Bir de toplumda tehlikeli bir algı var: “Nasıl olsa çıkar, bir şey olmuyor.” Bu düşünce belki yanlış, belki abartı ama sokakta bu inanış hakim. Bu algı kırılmadıkça şiddetin önünü kesmek çok zor. Çünkü adaletin güçlü görünmediği yerde silah güç sanılıyor. İnsanlar hukuka değil, kendine güvenmeye başlıyor. Bu da olayları daha da tırmandırıyor.
Beni en çok üzen ve korkutan şey ise şu: Toplum olarak alışıyoruz. Bir yerde silahlı saldırı oluyor, ertesi gün başka bir yerde bir öldürme daha… Üçüncüsünde kimse şaşırmıyor. Haber sitelerinde sıradan bir başlık gibi görünüyor artık. Oysa hiçbir şehir, hele ki Diyarbakır gibi köklü bir şehrimiz, böyle bir karanlığa alışmamalı.
Diyarbakır; medeniyetin, ticaretin, kültürün, hoşgörünün şehridir. Sur’u, Hevsel’i, Ulu Camisi, tarihiyle koca bir mirastır. Böyle bir şehrin adının her gün silahla, cinayetle anılması içimi acıtıyor. Bu şehrin kaderi kurşun değil; bereket, huzur ve hayattır. Çocuk sesinin, pazar gürültüsünün, günlük hayatın önüne hiçbir kurşun geçmemeli.

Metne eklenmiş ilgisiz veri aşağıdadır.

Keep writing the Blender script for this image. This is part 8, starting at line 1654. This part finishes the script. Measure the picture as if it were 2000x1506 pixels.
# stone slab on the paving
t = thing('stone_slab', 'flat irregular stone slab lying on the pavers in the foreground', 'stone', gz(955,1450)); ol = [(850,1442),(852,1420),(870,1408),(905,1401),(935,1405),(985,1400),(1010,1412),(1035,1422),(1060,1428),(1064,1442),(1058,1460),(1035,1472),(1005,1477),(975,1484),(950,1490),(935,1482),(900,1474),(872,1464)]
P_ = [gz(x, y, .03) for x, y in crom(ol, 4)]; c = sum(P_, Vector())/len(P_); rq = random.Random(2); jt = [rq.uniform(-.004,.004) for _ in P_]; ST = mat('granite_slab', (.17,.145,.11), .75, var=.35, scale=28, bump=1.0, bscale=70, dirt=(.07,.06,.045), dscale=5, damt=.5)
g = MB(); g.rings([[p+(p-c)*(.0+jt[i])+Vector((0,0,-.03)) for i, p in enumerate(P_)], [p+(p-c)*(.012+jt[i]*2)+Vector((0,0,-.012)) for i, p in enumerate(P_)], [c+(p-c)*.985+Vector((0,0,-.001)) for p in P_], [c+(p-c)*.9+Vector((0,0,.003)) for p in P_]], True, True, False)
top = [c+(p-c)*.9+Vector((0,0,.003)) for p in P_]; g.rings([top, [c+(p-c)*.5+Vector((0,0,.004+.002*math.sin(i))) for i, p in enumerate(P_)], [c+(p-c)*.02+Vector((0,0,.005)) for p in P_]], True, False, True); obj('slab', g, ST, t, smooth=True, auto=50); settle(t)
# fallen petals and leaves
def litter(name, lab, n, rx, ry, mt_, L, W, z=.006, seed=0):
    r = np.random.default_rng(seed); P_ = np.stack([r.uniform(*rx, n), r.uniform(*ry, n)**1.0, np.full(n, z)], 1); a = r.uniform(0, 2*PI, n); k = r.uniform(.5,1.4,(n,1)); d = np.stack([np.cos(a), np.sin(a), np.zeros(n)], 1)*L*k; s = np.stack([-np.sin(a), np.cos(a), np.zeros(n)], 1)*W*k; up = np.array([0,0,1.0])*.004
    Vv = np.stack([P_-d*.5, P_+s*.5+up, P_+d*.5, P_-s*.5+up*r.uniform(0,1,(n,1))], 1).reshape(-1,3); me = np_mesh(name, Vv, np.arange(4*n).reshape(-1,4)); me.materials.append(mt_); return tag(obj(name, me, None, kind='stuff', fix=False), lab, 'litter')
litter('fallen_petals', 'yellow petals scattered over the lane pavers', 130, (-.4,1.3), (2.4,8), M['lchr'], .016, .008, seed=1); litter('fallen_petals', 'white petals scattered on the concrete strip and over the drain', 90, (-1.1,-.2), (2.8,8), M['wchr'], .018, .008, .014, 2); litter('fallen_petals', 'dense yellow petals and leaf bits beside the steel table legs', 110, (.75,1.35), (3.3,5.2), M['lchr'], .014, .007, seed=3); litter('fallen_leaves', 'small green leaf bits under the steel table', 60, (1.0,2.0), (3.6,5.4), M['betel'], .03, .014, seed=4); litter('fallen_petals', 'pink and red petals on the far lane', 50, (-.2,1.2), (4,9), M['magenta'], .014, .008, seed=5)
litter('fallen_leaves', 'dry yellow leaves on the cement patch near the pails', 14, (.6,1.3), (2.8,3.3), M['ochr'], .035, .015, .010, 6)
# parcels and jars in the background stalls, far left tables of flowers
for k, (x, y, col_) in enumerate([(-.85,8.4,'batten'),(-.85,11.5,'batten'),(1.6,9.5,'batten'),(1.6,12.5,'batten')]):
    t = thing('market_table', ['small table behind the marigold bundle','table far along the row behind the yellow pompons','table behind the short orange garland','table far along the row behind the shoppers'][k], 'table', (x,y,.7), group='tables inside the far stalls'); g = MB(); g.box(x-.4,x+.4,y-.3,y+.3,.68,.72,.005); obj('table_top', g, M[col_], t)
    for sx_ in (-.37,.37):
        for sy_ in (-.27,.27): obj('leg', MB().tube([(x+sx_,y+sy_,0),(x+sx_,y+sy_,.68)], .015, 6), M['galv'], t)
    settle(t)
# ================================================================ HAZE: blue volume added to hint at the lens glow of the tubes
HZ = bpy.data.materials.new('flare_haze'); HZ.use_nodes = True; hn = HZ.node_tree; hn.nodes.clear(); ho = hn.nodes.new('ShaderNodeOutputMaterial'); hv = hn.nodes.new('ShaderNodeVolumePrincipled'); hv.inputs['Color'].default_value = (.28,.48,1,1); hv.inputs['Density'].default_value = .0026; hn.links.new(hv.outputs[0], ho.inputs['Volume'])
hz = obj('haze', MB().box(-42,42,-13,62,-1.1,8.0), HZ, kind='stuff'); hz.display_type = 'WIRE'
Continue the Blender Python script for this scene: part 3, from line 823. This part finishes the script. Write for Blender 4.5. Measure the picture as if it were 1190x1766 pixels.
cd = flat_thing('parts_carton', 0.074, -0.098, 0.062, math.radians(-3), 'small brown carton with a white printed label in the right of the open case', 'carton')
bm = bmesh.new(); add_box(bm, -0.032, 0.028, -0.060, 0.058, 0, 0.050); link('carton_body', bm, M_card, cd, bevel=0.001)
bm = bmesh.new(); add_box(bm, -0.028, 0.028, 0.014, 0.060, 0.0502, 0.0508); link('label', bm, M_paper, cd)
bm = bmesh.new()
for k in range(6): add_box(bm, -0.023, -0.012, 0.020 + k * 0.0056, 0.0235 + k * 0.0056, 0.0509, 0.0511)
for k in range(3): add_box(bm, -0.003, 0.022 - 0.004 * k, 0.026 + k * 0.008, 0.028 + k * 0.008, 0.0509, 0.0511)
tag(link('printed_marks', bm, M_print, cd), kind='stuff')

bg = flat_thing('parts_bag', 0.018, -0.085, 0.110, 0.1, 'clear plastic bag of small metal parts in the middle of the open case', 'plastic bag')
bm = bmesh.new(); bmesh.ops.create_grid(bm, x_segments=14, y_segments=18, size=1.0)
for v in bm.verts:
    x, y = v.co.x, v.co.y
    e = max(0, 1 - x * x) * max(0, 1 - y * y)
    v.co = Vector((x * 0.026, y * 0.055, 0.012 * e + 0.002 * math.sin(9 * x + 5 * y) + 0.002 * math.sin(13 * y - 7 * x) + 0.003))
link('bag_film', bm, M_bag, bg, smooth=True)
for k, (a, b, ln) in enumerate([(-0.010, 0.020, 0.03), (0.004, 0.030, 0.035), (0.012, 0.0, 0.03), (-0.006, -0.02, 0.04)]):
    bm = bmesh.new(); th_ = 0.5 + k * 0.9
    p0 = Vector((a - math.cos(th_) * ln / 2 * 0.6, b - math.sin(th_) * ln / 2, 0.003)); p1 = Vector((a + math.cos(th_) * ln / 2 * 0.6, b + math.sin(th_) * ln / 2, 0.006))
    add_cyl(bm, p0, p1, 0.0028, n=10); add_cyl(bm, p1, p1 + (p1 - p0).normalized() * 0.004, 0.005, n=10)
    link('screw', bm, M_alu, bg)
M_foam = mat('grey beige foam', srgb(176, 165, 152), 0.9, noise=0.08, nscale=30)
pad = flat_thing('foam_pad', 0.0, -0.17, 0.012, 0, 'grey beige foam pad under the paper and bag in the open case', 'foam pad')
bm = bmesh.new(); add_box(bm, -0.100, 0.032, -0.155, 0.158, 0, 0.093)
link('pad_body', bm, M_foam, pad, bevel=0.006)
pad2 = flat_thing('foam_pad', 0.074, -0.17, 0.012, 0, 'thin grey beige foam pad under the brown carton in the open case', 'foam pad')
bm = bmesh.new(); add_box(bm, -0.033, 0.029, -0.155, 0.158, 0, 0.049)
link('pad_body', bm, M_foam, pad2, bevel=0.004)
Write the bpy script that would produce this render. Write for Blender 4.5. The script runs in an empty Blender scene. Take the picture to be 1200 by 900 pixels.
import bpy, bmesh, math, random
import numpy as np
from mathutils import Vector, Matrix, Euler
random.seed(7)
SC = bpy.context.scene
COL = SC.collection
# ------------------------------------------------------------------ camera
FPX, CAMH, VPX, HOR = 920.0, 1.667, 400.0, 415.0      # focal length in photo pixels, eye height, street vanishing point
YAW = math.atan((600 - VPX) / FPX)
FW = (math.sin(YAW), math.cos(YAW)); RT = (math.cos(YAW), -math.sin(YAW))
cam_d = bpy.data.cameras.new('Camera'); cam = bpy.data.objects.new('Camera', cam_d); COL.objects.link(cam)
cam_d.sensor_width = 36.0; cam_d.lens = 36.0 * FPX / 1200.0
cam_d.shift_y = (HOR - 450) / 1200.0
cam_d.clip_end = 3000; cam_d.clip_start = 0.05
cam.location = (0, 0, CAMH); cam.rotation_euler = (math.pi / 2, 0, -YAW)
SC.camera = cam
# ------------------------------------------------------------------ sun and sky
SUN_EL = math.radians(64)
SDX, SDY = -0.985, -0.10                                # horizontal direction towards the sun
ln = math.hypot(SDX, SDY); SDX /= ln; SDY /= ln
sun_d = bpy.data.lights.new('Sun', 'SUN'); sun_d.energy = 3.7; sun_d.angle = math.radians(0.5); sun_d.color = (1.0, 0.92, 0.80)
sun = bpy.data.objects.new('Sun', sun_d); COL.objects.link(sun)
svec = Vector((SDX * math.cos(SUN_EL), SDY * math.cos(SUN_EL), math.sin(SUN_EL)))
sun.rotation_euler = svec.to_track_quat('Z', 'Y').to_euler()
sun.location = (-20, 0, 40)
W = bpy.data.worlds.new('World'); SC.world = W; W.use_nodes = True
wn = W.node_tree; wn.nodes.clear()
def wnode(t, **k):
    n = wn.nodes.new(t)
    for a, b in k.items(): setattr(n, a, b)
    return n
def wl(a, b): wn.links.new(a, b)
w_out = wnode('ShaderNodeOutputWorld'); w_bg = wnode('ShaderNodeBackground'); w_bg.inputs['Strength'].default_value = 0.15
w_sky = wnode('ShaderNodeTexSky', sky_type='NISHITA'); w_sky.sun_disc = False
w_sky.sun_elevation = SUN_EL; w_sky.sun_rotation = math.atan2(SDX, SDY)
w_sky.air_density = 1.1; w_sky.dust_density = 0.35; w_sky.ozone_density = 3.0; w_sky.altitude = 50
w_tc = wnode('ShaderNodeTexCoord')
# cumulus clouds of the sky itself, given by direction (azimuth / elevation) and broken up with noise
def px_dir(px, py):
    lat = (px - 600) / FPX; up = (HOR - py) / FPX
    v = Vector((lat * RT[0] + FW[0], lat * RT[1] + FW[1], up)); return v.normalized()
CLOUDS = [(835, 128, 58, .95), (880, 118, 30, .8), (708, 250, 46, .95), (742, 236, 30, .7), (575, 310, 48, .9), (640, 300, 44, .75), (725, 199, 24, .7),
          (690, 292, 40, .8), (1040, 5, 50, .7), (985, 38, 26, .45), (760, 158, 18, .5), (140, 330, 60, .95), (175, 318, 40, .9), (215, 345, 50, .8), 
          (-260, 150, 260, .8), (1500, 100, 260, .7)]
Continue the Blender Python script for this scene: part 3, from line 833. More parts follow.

Bu gidişatı değiştirmek için topyekun bir çaba şart. Gençlere iş ve eğitim imkanı sunulmalı, aile yapısına destek verilmeli, ruhsatsız silahla mücadelede çok daha sert adımlar atılmalı. Uyuşturucuya karşı gerçek bir kararlılık gösterilmeli. Mahalle kültürü yeniden canlandırılmalı, toplum kendini bu işin dışında görmemeli. Ve en önemlisi: Bizler, halk olarak bunu normalleştirmemeli, “kaderimiz” deyip kabullenmemeliyiz.
Diyarbakır çok daha güzel bir geleceği hak ediyor. Bu şehir ne sokak aralarında sıkılan kurşunlara, ne motorsiklet üzerinde ölüm dağıtanlara, ne de bu karanlık psikolojiye mahkum değil. Yeter ki hep birlikte ses çıkaralım, sahip çıkalım. Çünkü unutmayalım: Kader dediğimiz şey bazen susarak kendi elimizle yazdığımız şeydir.